- **Data**
■ ■ ■
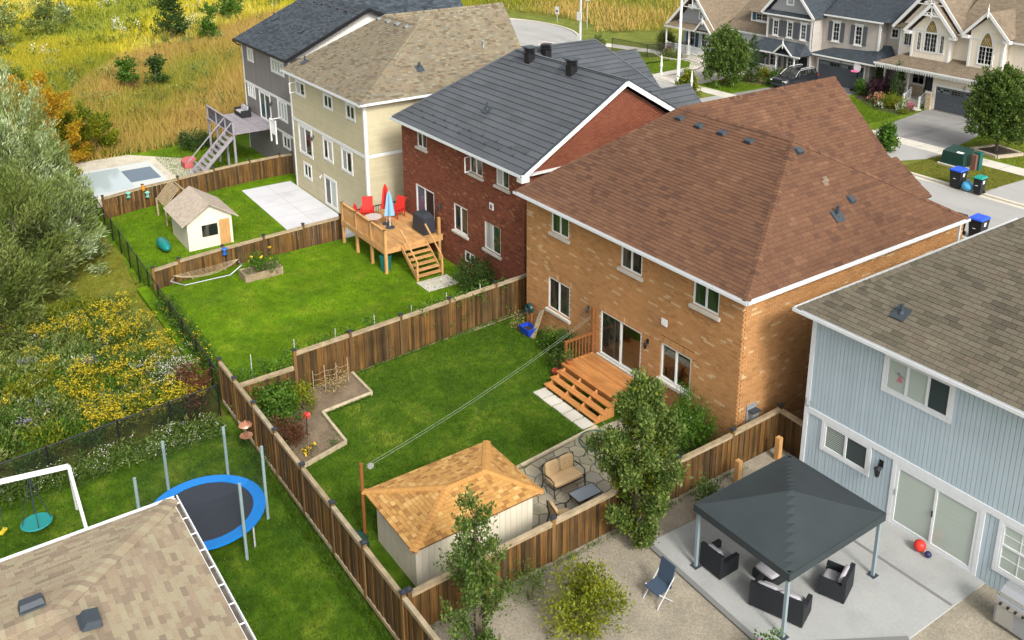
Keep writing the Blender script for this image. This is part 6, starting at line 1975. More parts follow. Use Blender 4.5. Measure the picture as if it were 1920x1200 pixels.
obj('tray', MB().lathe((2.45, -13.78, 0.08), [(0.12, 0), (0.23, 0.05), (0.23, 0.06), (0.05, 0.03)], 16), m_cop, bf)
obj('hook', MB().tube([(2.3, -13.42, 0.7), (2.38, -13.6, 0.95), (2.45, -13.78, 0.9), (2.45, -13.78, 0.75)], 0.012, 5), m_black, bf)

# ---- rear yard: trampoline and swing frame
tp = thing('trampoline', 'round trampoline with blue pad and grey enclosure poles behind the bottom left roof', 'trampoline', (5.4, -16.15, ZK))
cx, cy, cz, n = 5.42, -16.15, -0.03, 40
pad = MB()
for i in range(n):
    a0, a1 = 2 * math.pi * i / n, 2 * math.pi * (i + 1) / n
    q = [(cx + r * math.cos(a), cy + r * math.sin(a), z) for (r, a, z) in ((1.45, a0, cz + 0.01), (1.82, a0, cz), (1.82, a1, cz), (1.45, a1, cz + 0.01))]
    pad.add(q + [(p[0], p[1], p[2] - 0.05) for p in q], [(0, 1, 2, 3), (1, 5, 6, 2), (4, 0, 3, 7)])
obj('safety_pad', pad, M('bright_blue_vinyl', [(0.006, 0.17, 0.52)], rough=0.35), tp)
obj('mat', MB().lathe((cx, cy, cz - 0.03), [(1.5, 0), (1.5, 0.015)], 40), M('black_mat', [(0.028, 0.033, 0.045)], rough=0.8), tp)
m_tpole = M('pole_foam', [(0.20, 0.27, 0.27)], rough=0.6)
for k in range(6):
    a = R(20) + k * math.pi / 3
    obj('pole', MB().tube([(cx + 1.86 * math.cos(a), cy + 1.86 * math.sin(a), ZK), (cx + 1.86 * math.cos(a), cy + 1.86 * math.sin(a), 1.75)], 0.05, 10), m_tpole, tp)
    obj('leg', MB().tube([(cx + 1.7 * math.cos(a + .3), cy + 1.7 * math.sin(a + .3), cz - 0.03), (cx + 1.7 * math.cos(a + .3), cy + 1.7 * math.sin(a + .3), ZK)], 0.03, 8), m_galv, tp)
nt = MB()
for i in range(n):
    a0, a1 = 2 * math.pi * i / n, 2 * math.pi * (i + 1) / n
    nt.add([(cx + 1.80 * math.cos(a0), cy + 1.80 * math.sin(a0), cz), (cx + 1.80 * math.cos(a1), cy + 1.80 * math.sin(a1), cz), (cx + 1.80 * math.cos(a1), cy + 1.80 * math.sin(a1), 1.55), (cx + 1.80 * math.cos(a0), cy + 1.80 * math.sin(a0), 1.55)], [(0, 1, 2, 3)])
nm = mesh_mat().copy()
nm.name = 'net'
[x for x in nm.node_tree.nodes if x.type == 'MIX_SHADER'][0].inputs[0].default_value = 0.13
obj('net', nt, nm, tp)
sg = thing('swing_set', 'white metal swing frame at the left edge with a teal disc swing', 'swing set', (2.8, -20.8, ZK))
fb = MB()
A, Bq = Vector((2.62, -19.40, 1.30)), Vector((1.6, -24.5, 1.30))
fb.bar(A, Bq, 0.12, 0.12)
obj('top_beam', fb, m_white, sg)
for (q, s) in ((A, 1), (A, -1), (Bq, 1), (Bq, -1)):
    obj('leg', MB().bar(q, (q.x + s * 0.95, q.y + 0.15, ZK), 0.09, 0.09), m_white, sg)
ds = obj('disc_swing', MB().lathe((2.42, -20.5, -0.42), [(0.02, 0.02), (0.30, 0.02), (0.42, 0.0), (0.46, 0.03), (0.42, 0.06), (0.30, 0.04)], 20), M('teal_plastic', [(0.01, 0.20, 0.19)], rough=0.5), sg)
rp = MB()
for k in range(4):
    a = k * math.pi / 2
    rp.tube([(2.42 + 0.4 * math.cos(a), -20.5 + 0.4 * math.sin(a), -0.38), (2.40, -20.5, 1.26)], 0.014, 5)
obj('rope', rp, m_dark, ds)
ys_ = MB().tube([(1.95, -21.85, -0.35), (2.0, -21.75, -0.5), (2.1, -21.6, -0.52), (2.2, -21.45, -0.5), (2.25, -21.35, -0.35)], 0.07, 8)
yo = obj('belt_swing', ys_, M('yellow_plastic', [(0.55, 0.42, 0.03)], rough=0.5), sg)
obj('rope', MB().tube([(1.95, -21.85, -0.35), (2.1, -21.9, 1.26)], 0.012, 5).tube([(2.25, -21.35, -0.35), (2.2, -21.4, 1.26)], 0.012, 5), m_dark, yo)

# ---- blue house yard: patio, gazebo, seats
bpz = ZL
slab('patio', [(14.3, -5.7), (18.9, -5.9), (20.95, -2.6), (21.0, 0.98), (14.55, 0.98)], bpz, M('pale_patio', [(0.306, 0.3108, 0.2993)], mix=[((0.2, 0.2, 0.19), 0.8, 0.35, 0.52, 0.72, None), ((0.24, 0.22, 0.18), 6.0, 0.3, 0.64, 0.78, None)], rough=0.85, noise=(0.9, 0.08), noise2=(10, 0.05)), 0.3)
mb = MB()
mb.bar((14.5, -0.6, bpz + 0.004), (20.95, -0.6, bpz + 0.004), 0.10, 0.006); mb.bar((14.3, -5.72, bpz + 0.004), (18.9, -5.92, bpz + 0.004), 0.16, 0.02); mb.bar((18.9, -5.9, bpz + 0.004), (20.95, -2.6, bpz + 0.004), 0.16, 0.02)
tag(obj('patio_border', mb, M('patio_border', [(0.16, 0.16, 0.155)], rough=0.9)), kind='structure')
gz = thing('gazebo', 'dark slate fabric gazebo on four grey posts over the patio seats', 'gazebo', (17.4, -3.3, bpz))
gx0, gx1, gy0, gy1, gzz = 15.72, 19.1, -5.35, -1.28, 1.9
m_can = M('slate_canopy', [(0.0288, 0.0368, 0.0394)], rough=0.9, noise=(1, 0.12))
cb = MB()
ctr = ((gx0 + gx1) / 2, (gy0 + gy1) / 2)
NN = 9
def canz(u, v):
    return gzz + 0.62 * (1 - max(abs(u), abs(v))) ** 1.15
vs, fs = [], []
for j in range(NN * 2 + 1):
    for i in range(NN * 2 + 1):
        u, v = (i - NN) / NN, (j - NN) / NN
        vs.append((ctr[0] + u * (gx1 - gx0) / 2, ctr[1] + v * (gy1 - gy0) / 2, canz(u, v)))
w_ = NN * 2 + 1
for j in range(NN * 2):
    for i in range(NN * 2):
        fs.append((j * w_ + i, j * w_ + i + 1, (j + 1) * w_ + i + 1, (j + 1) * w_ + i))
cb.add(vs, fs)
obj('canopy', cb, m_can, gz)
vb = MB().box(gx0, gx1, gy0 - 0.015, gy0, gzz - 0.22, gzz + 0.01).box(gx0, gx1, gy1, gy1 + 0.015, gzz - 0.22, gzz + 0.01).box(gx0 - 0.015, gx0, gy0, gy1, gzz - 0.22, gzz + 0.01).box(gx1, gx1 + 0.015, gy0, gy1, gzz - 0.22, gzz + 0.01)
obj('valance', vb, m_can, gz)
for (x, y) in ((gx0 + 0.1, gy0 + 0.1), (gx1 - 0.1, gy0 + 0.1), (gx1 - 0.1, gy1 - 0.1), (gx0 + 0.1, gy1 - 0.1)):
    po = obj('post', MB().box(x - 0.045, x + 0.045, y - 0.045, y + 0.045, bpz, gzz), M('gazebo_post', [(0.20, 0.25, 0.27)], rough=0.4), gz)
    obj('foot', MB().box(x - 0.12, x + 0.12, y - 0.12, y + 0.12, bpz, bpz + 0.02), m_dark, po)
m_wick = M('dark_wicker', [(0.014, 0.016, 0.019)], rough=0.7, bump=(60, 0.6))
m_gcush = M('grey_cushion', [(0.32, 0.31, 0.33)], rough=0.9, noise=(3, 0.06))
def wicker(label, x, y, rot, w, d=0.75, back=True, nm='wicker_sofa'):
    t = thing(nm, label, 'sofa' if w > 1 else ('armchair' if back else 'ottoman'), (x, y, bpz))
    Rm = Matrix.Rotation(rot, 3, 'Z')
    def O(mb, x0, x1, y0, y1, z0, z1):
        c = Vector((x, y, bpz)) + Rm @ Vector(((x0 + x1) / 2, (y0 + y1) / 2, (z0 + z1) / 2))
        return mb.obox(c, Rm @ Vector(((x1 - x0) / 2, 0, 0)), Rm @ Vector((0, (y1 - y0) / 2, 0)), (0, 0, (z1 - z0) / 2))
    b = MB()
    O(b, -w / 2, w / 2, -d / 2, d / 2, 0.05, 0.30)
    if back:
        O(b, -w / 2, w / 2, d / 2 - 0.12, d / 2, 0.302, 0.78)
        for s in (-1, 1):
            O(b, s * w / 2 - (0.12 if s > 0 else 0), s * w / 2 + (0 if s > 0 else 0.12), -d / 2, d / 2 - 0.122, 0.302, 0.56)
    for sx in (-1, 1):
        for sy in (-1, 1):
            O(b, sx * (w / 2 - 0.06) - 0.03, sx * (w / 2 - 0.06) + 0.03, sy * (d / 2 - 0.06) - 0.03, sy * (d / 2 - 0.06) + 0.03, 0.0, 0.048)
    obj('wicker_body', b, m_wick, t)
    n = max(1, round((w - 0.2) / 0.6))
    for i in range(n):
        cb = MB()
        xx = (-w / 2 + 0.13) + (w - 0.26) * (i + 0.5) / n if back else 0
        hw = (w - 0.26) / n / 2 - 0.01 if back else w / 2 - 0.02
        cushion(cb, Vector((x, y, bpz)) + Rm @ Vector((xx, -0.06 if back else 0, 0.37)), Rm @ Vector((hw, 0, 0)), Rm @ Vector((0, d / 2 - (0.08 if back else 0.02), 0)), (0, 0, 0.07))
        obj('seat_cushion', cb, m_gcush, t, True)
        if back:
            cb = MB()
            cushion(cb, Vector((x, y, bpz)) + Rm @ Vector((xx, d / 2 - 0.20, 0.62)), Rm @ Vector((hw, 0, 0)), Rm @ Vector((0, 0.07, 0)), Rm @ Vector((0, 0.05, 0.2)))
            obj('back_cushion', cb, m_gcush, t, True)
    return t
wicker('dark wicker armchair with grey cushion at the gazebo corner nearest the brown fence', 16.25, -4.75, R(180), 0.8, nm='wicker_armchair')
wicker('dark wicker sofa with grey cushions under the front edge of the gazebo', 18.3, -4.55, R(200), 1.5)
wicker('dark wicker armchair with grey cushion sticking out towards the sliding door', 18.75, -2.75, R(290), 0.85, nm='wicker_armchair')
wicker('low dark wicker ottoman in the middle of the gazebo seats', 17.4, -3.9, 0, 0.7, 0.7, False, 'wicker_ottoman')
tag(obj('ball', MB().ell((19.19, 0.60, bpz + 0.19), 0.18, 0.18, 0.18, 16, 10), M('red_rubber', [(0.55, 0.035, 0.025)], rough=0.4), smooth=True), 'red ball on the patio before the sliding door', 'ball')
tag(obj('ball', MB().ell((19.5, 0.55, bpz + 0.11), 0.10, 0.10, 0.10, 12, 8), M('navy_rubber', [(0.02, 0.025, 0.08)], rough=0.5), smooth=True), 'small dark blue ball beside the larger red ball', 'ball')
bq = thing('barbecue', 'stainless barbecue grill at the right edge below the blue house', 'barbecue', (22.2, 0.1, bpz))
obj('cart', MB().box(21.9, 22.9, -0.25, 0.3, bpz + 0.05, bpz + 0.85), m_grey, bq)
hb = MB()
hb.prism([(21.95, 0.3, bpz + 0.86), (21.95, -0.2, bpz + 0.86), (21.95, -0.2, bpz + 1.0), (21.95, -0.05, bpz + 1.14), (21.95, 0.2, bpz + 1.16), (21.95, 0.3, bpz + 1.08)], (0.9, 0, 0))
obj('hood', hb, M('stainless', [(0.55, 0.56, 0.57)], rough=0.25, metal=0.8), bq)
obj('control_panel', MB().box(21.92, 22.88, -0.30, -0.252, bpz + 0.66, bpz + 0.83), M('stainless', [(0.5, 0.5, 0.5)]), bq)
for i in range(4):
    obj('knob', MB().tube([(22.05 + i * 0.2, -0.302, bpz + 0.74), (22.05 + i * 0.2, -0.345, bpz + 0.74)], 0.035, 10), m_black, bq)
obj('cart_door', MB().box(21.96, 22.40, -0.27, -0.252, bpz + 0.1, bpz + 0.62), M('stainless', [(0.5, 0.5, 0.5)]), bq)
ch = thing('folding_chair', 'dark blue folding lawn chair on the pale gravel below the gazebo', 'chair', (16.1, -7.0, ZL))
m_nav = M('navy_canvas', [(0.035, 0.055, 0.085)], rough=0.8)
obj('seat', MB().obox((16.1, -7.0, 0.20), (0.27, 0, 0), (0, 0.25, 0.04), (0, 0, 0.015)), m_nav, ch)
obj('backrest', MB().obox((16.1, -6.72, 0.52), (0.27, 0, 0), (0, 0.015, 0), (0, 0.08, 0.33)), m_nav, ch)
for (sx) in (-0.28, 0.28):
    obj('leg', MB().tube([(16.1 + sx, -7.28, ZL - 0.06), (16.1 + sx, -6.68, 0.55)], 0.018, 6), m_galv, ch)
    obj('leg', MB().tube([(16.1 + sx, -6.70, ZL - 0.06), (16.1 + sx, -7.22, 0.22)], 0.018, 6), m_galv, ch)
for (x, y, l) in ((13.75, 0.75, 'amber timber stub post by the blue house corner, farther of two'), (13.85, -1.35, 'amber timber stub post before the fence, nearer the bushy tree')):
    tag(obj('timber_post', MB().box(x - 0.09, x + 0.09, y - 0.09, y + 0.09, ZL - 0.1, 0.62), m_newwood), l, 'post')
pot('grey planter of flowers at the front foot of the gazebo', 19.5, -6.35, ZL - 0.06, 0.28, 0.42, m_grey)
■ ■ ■
Restate each line from the start of the listing through the line bearing "5), m_black, bf)" word for word. Drop the pictures.

- **Answer**
Keep writing the Blender script for this image. This is part 6, starting at line 1975. More parts follow. Use Blender 4.5. Measure the picture as if it were 1920x1200 pixels.
obj('tray', MB().lathe((2.45, -13.78, 0.08), [(0.12, 0), (0.23, 0.05), (0.23, 0.06), (0.05, 0.03)], 16), m_cop, bf)
obj('hook', MB().tube([(2.3, -13.42, 0.7), (2.38, -13.6, 0.95), (2.45, -13.78, 0.9), (2.45, -13.78, 0.75)], 0.012, 5), m_black, bf)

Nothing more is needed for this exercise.